Raised Bed Gardens – Elevated Garden Beds

Posted on Mar 17, 2012

There is a movement across America, and Southern California is no exception —  adding a place to grow edibles in your garden.  There are several options for finding the right spot for growing vegetables (or maybe a flower cutting garden!).  One of the following ideas or a combination of the ideas, will probably work well for you.

You can amend the soil at ground level in either an existing bed, or one that you create by removing a patch of turf, etc.  The soil should be amended with manure, compost, or leaf mold to create an environment that will promote microbial activity which not only affects the texture of the soil, but also supplies nutritional benefits.  Larger beds that are lower to the ground are the perfect environment for trailing plants that have heavier fruits, such as cucumber and squash.

Another option is to build a frame 6-8” tall to create a raised bed garden, which will allow you to fill the space with soil that is perfectly suited to what you choose to grow (vegetables, cut flowers, etc.), and is loose and loamy, which creates an environment in which your plants will thrive.  This soil is available in bulk at sources such as Aguinaga Green in Irvine, and Quality Mulch and Topsoil in Orange.  Packaged varieties such as Mel’s Mix of Square Foot Gardening fame, are available at Orange County Farm Supply.  There are many other sources, too, that can be found with an online search.  Important to note is that the ground at the bottom of this newly-created bed must be tilled and — if possible — amended to allow for proper drainage and root development.

Elevated garden beds are perfect for not only waist-high gardening, but for raising your growing area up and into the sunlight of side yards or small lots.  One of our favorite raised bed products is by Gronomics, as there are no tools required for assembly, they are constructed of 100% Western Red Cedar, and are made in the USA.  The products are available at Home Depot, and can be viewed at our website at https://www.landscapedesignbycarol.com/?p=1314.
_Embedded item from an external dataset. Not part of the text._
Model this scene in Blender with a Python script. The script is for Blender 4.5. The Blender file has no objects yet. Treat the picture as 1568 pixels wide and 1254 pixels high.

If you decide to construct a bed using wood, make sure that it has not been chemically treated  (arsenic in the form of chromated copper arsenate, or CCA, was at one time used for pressure-treated lumber as a wood preservative), as these chemicals can leach into your soil.

Now is the time to start planning for warm-season produce, such as beans, carrots, cucumbers and squash.  A handy reference guide of planting schedules can be found at Digital Seed http://www.digitalseed.com/gardener/schedule/vegetable.html).  Another invaluable resource is the website of the University of California Master Gardeners of Orange County, which provides information about vegetable gardening and also has links to their many gardening workshops (http://www.uccemg.com/).

Most edibles will require fertilizer on a regular basis.  Fertilizer options are both organic and inorganic.  Some research has shown that plants become resistant to inorganic fertilizers, requiring that more product at a greater frequency needs to be applied.  Also, inorganic fertilizers feed only the plant and do nothing to promote health in the soil.  Organic fertilizers are slow releasing and encourage the soil structure and fertility that your plants prefer.  Dr. Earth offers an extensive line of amendments, soil and fertilizers, and their website provides the answers to many questions that people have about organic vs. inorganic gardening practices:  http://drearth.net/blog.

Fun ideas:  1.) If you have the room (about 7’ in diameter), an artichoke makes a stunning addition to any landscape.  Let the chokes bloom for an extraordinary flower show, or harvest them for eating.  2.) Plant sunflowers not only for their beautiful flower, but for the edible seeds.  3.) If you are anxious to have something ready to harvest, plant radish seeds.  You will be amazed at how quickly they are ready to be picked and eaten.  4.) If you enjoy the sweetener Stevia, grow it in your garden!  The leaves can be picked and then torn in half to release their flavor in a cup of hot tea.  5.)  Enjoy!